• _Objective_
Extract the lines from the start through the line that holds "random.seed(7)", both included, omitting all images.

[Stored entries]

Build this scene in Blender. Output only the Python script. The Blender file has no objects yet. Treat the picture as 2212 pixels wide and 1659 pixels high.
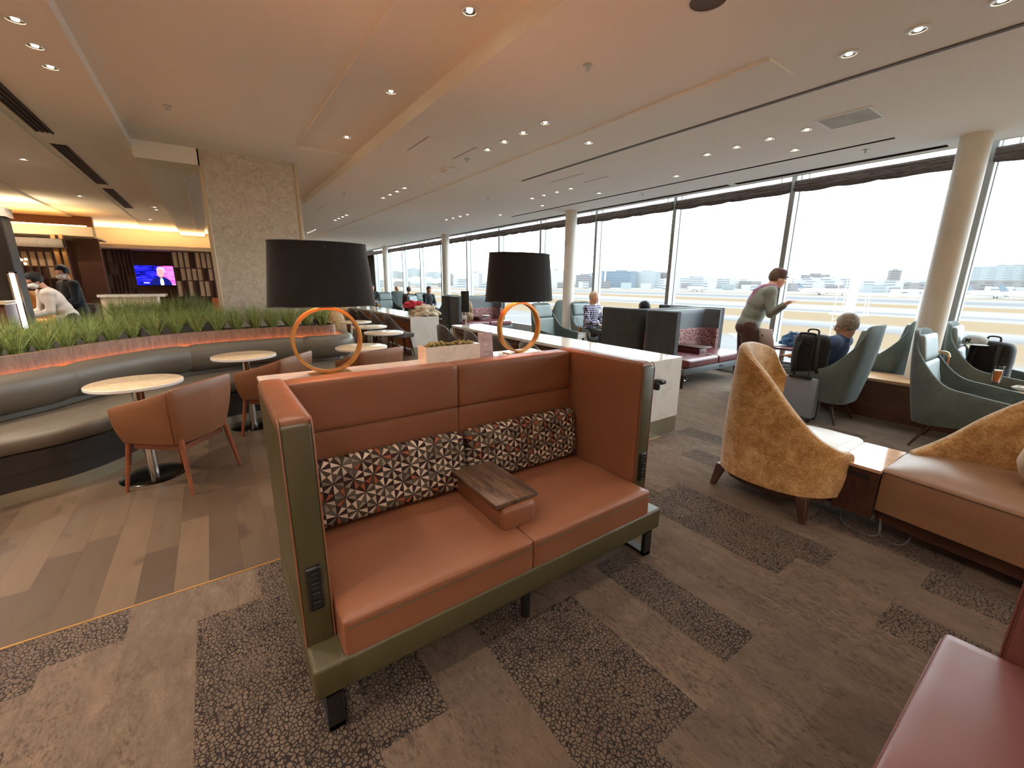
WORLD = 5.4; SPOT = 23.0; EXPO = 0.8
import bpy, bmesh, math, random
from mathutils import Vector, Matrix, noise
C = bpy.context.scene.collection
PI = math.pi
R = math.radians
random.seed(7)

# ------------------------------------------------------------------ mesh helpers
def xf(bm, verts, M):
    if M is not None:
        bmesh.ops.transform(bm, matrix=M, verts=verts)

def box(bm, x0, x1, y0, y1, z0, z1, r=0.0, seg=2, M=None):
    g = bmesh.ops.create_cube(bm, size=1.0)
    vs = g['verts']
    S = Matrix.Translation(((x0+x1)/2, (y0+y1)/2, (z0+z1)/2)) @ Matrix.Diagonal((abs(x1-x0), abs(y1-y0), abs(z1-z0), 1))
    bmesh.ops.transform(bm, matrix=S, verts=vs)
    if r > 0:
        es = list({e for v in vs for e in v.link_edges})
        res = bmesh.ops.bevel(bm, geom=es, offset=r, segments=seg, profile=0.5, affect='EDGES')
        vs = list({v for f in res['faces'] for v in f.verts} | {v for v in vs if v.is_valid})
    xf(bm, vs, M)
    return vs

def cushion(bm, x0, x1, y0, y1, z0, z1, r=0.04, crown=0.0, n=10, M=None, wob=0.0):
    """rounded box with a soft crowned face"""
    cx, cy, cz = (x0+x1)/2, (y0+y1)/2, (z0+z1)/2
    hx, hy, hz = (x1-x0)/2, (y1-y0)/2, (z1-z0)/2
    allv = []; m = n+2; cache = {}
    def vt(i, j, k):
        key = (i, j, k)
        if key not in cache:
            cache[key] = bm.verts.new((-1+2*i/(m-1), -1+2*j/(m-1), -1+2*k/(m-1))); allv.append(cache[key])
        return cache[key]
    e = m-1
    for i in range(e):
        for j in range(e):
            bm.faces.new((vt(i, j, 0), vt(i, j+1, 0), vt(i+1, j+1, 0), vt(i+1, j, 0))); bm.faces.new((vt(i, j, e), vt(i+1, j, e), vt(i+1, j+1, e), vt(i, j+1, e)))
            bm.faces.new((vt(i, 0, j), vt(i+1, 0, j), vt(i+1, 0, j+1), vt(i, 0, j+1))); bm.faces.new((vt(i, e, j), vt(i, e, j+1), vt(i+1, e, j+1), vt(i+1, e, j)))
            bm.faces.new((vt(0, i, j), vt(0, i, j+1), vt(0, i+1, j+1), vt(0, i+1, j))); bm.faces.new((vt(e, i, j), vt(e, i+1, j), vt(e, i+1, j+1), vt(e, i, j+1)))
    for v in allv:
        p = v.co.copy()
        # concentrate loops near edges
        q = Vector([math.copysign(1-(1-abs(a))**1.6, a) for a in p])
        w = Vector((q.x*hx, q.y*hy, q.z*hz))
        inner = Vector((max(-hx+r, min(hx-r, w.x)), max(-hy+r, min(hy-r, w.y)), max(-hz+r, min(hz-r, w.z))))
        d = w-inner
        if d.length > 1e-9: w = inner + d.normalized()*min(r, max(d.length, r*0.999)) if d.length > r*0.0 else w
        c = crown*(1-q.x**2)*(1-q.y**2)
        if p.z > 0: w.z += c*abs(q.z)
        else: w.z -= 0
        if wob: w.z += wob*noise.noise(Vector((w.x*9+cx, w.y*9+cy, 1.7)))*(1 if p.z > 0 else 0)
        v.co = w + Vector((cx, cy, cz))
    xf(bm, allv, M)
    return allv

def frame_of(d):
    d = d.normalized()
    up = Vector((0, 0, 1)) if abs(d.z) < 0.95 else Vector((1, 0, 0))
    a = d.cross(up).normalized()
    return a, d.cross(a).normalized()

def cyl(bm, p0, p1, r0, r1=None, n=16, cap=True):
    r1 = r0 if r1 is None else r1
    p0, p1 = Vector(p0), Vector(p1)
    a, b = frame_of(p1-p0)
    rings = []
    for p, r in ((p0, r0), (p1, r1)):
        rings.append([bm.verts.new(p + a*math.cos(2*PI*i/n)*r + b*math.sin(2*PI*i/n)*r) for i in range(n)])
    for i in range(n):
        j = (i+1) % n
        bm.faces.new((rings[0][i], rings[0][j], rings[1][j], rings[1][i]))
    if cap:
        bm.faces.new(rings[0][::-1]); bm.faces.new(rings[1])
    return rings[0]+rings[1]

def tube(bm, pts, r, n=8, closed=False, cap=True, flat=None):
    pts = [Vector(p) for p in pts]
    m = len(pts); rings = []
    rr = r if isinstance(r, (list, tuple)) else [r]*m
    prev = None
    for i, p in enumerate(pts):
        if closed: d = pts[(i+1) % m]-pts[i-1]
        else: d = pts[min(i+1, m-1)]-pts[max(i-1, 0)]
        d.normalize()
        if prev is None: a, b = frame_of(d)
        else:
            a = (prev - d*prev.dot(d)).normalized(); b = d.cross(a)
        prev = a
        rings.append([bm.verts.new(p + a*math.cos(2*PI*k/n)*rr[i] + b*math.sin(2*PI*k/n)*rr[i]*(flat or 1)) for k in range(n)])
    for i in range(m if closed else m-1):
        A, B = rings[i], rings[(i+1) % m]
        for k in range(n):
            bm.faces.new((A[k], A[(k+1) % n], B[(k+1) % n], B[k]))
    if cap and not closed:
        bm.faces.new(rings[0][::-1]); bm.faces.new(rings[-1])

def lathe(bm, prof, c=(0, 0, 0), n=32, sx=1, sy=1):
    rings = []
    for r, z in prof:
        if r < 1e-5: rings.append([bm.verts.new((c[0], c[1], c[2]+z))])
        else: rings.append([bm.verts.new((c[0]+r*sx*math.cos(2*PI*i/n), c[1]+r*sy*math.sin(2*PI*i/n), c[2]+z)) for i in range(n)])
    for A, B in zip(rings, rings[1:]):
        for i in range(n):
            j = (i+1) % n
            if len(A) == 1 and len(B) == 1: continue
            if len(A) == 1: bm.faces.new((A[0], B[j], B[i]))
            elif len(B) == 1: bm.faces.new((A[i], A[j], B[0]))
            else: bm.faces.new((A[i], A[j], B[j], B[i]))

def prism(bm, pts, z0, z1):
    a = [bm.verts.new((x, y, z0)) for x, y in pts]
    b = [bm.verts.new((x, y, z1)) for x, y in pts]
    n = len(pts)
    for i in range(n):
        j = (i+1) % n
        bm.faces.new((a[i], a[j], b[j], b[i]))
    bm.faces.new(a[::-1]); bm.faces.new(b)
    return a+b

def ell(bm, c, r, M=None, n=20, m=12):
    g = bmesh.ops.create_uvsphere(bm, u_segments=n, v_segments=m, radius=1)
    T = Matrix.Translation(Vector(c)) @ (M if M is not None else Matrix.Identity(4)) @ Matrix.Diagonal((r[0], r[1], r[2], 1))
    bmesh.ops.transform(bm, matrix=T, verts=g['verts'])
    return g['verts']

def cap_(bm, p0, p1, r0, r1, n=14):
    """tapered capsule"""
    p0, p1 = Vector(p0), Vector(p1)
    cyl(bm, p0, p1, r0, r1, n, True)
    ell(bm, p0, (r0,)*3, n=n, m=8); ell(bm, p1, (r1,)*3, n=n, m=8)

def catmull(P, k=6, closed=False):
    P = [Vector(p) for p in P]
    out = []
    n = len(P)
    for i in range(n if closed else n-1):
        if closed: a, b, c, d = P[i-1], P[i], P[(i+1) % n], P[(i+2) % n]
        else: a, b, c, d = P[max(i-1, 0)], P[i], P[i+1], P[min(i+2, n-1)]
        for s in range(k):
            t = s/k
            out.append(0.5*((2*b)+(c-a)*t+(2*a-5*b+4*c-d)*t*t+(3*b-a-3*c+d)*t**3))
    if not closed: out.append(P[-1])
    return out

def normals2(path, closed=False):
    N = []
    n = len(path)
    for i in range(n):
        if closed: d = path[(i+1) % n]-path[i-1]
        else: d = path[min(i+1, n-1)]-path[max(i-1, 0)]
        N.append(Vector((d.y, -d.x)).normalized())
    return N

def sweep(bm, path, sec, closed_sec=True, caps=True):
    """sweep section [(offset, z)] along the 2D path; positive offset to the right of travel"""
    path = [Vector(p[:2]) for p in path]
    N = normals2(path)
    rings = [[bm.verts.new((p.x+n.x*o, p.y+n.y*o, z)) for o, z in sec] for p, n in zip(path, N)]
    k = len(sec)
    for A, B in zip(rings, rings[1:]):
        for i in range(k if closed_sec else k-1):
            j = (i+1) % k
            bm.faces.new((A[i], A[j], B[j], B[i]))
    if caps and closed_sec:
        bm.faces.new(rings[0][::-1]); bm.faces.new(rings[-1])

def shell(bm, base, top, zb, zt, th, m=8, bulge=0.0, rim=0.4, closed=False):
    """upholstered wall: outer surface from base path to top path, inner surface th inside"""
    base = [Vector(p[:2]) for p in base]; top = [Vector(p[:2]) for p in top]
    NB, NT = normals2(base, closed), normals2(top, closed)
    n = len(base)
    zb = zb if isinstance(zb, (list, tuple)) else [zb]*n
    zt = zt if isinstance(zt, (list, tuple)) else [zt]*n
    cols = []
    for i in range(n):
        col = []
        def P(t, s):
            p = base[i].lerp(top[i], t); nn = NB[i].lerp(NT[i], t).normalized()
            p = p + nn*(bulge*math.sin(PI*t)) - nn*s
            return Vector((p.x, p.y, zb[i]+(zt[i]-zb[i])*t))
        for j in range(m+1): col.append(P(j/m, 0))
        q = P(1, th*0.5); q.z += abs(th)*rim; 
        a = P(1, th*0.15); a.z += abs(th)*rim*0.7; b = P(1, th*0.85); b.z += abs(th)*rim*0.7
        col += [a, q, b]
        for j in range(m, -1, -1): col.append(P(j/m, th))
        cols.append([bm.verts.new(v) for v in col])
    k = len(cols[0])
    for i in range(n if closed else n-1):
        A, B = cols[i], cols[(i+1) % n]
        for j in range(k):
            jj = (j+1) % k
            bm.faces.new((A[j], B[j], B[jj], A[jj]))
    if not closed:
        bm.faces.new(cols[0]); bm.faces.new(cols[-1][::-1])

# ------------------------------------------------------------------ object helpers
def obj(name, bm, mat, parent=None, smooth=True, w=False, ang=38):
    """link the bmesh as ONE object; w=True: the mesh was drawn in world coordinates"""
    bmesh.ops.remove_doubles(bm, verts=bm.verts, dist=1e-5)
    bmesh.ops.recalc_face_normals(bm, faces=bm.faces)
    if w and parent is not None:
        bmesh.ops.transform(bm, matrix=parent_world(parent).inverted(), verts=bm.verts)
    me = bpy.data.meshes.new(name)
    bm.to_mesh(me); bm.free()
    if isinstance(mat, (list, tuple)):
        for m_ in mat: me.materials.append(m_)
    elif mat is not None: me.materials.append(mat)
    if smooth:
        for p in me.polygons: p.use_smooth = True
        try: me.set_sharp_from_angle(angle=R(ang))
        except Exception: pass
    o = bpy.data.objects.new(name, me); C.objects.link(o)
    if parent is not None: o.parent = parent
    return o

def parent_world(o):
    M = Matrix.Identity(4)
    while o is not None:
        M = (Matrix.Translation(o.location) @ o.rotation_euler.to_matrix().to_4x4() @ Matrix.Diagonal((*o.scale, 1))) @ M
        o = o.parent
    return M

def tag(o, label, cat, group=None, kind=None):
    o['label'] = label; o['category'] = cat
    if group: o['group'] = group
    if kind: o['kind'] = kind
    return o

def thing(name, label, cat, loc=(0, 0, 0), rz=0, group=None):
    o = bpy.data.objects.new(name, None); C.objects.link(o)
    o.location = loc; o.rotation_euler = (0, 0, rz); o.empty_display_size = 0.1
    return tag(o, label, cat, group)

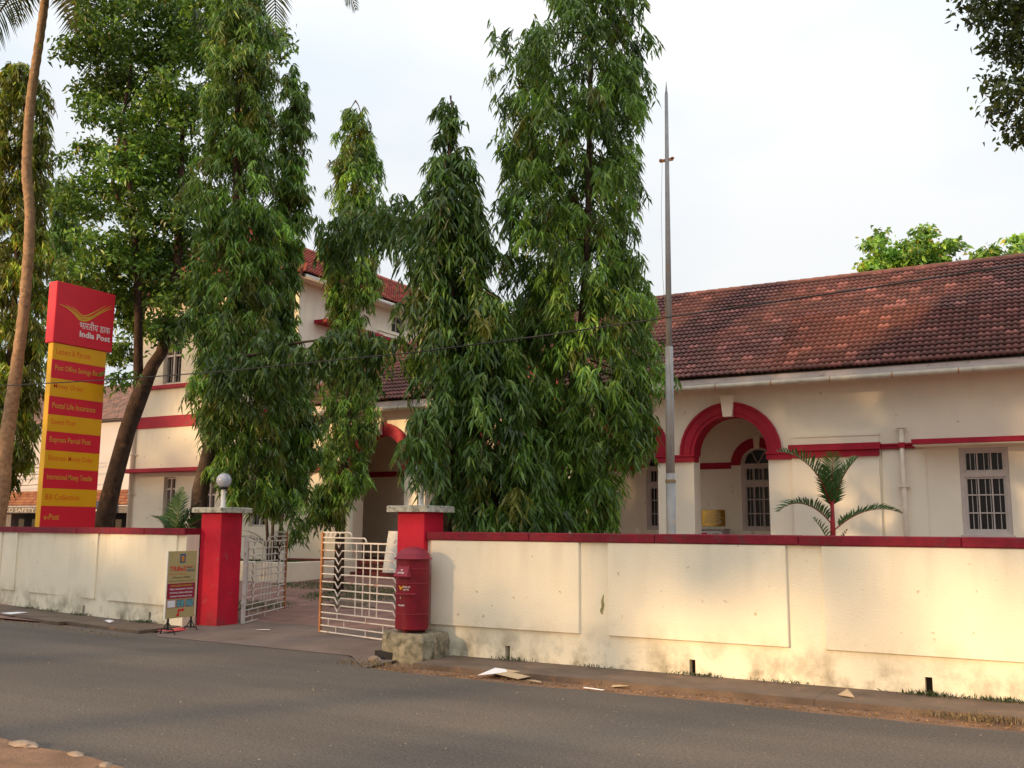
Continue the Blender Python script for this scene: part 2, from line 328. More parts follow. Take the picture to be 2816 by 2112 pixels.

• _Solution to the exercise_
Build this scene in Blender. Output only the Python script. The Blender file has no objects yet. Treat the picture as 2212 pixels wide and 1659 pixels high.
WORLD = 5.4; SPOT = 23.0; EXPO = 0.8
import bpy, bmesh, math, random
from mathutils import Vector, Matrix, noise
C = bpy.context.scene.collection
PI = math.pi
R = math.radians
random.seed(7)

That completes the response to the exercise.